Das war lecker letztens. Dieses Frühstück mit Freunden im Café. Alles war ordentlich: der Kaffee nicht kalt, die Brötchen frisch und der Obstsalat eine bunte Mischung und in ordentlicher Menge. Nur eins machte mich etwas nervös - die Bedienung hätte doch ein wenig schneller unterwegs sein können. . .

So oder ähnlich passiert es immer wieder im Alltag. Ich nehme die Dinge, die mir gut tun, selbstverständlich und gerne entgegen. Doch wenn etwas anders läuft, als ich es mir vorstelle? Dann greift schnell die Vermutung, dass irgend jemand seine Arbeit nicht beherrscht. Dann wächst meine Ungeduld. Denn das geduldige Warten haben wir uns scheinbar längst abgewöhnt. Heute bestellt - morgen geliefert, das ist eine der Parolen unserer Zeit. Jedes Produkt und jede Dienstleistung sollen uns so schnell wie möglich zur Verfügung stehen. Und natürlich in makelloser Qualität. Dazu gehören dann eben auch die schnelle Bedienung im Café und die süßen, frischen Erdbeeren im Obstsalat. Und das, obwohl die Kellnerin noch in der Ausbildung ist und Erdbeeren Ende September für lokale Produkte ein wenig aus der Zeit fallen.
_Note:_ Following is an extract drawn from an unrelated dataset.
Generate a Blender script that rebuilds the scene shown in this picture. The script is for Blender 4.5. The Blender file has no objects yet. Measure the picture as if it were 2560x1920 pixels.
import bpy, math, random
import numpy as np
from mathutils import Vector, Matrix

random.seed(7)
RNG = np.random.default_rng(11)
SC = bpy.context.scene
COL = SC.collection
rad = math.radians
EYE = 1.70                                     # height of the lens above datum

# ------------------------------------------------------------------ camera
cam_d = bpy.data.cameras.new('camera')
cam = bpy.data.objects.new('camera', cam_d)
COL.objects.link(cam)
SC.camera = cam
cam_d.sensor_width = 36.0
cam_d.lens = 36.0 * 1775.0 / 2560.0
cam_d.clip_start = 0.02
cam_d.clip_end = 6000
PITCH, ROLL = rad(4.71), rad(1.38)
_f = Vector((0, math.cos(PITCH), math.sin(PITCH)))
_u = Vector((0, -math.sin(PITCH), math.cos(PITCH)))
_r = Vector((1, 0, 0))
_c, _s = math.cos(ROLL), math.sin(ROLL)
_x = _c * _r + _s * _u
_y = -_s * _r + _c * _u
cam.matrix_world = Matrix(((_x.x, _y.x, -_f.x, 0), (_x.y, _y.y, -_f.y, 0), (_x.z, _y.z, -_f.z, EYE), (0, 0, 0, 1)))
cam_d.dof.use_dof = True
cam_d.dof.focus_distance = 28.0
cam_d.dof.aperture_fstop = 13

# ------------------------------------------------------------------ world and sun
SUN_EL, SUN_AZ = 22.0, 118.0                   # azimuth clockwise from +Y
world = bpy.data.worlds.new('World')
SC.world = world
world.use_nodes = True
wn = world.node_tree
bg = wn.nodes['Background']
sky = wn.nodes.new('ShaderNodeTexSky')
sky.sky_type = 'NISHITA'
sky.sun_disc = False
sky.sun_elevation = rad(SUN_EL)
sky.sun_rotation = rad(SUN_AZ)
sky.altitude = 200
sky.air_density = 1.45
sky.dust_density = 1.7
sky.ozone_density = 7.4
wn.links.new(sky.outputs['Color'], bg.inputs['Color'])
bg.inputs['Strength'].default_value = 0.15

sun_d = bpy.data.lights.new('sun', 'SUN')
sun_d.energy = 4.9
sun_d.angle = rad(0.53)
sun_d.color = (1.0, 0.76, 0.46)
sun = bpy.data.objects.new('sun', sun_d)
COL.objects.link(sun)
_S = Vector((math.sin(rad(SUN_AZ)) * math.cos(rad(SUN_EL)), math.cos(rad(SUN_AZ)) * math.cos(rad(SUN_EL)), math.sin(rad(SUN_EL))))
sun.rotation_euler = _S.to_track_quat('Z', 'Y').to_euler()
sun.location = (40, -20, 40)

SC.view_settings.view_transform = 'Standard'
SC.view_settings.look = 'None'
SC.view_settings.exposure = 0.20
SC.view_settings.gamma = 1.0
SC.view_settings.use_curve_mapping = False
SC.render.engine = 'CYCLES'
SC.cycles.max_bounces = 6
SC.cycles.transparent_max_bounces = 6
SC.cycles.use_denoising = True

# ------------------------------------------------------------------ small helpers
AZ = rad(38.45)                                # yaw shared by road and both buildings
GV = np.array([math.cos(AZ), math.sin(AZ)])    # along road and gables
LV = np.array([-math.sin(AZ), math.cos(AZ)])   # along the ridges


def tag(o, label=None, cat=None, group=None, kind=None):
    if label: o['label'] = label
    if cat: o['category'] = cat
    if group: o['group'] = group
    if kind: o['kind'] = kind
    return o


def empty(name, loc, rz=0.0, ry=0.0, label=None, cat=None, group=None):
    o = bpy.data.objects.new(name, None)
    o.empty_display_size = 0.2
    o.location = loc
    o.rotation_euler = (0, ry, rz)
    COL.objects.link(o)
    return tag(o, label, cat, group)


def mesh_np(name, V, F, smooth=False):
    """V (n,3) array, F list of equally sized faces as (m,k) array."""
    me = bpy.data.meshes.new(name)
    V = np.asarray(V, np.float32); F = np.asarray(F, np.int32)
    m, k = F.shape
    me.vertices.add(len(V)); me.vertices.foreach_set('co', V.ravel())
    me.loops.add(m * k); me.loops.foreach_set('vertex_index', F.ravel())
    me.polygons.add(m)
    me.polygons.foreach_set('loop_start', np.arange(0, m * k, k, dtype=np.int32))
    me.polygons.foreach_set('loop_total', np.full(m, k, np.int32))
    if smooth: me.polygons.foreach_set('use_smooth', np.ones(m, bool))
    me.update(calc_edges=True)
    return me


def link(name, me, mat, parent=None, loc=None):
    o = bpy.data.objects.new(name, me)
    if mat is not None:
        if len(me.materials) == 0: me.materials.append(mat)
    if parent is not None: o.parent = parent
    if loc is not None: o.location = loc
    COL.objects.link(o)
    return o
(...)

Am morgigen Sonntag feiern wir Christen in vielen Gemeinden das Erntedankfest. Und wieder einmal steht die Frage im Raum: Ob wir dieses Fest überhaupt noch brauchen? Ich meine angesichts der globalen Märkte der Agrarprodukte und der beschriebenen Gewöhnung an sofortige Verfügbarkeiten?

Zum Erntedank kann man sicherlich sehr unterschiedlicher Meinung sein. Ist es wirklich Gott, der uns die gelungene Ernte schenkt? Oder ist dafür nicht vielmehr die moderne Agrartechnologie verantwortlich?

Ich meine, über solche strittigen Fragen hinaus verstecken sich in dem Erntedankfest Weisheiten, die uns als Gesellschaft allerdings zu einer gesunden inneren Haltung verhelfen können. Der Dank zu Gott über den Erfolg unseres Arbeitens spricht von der Rhythmisierung des Lebens. Das eigene Tun und die eigene Abhängigkeit von äußeren Einflüssen kommen beide in den Blick. Im Abwarten auf eine gute „Ernte“ unseres Tuns erinnern wir uns, das manche Entwicklungen nicht in unserer Macht liegen. Und wir bedenken die Fülle, die uns in unseren Breitengraden gegeben ist. Und finden, vielleicht, über dem allem zu einer echten Dankbarkeit.

Das alles wäre kostbar, auch jenseits des morgigen Festes. „Bitte warten!“ - also. Oder mit den Worten des Psalmbeters: „Aller Augen warten auf dich, und du gibst ihnen ihre Speise zur rechten Zeit. (Psalm 145, 15).Ein frohes Dankfest morgen.